Craig Prescott, a professor of law at Bangor University and expert in constitutional and political matters, agreed with Dr Morris’s assessment.

He said this year’s Coronation has introduced some “very big changes” reflecting the UK’s diversity and that Prince William may build on his father’s idea of slimming it down.

Dr Prescott said: “It might be that this is the last coronation of this sort, that William’s coronation might be even simpler and slimmed-down compared to this, which, itself, is a slimmed-down version of 1953.”

Dr Morris proposed how a slimmed-down ceremony might look for the future King, saying it could take on a “secular” identity.

He said: “There could, for example, be a new, secular ceremony where the monarch would swear to his power to support the constitution, see that justice was upheld with mercy, and support the freedom of everyone to practice their own religion or none.”

Modernising the ceremony in this way could prove in keeping with Prince William’s character, Dr Prescott said, stating he seems more “modern” compared to the current King.

William’s Poland visit saw him mingle with his staffers at a bar in Warsaw, something the expert felt neither the King nor Queen Elizabeth II would ever have done.

He said: “I think there are signs of him being keen on, perhaps, a simpler monarchy.”

The expert added that, in time, the future monarch could focus solely “on the King and Queen, and his children”.

Republicans believe there is an appetite to do away with the ceremony altogether, citing the monarchy’s recent decline in popularity.

Graham Smith, the CEO of the anti-monarchy campaigning organisation Republic, said that if Prince William “has any sense”, he will ditch it for good.
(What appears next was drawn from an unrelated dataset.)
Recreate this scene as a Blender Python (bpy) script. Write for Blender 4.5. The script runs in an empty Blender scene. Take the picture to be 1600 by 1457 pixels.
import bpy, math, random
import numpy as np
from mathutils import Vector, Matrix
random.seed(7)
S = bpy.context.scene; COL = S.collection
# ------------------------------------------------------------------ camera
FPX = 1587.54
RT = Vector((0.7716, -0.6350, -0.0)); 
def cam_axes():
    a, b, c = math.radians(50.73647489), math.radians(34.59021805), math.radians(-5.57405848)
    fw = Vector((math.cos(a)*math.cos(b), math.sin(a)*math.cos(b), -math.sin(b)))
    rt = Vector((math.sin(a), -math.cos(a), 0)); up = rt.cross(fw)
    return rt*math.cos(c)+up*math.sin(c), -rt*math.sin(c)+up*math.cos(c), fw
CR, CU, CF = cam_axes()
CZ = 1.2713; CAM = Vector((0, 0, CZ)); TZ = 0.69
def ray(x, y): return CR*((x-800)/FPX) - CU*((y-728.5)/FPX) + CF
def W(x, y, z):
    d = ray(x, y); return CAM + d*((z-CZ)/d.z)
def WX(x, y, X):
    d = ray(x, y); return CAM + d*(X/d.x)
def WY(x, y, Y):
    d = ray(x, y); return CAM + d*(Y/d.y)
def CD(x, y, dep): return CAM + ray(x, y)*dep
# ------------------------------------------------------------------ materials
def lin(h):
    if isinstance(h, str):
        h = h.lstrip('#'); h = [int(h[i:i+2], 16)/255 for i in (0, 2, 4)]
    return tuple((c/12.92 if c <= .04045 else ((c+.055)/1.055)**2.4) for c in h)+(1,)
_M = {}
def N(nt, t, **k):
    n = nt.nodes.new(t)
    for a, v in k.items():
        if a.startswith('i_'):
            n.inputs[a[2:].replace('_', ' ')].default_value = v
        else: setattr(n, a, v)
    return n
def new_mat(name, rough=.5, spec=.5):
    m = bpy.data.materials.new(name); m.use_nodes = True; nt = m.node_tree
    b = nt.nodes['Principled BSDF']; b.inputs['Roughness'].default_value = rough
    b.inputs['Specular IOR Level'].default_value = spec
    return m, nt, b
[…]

He said: “If William has any sense, if he is going to be King, then he would not do anything like this in the future.

“I think there’s pretty low interest for it – about 15 percent in one poll – if they do it again, I think people are going to get a bit sick of it.”
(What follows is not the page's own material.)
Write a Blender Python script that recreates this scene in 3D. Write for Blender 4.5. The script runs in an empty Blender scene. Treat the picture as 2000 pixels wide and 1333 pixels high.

There’s a possibility that the future King won’t have the chance to choose whether to have a ceremony, or even become monarch.

Mr Smith said he believes there is a possibility that there won’t be a monarchy when it is William’s turn.

He said: “I think there’s a reasonable chance we’ll get rid of the monarchy before then. It’s going to be an uphill struggle, but I think the monarchy is losing a lot of support.”

With polls showing support dropping across the board, Mr Smith warned that the royals could, eventually, lose their legitimacy.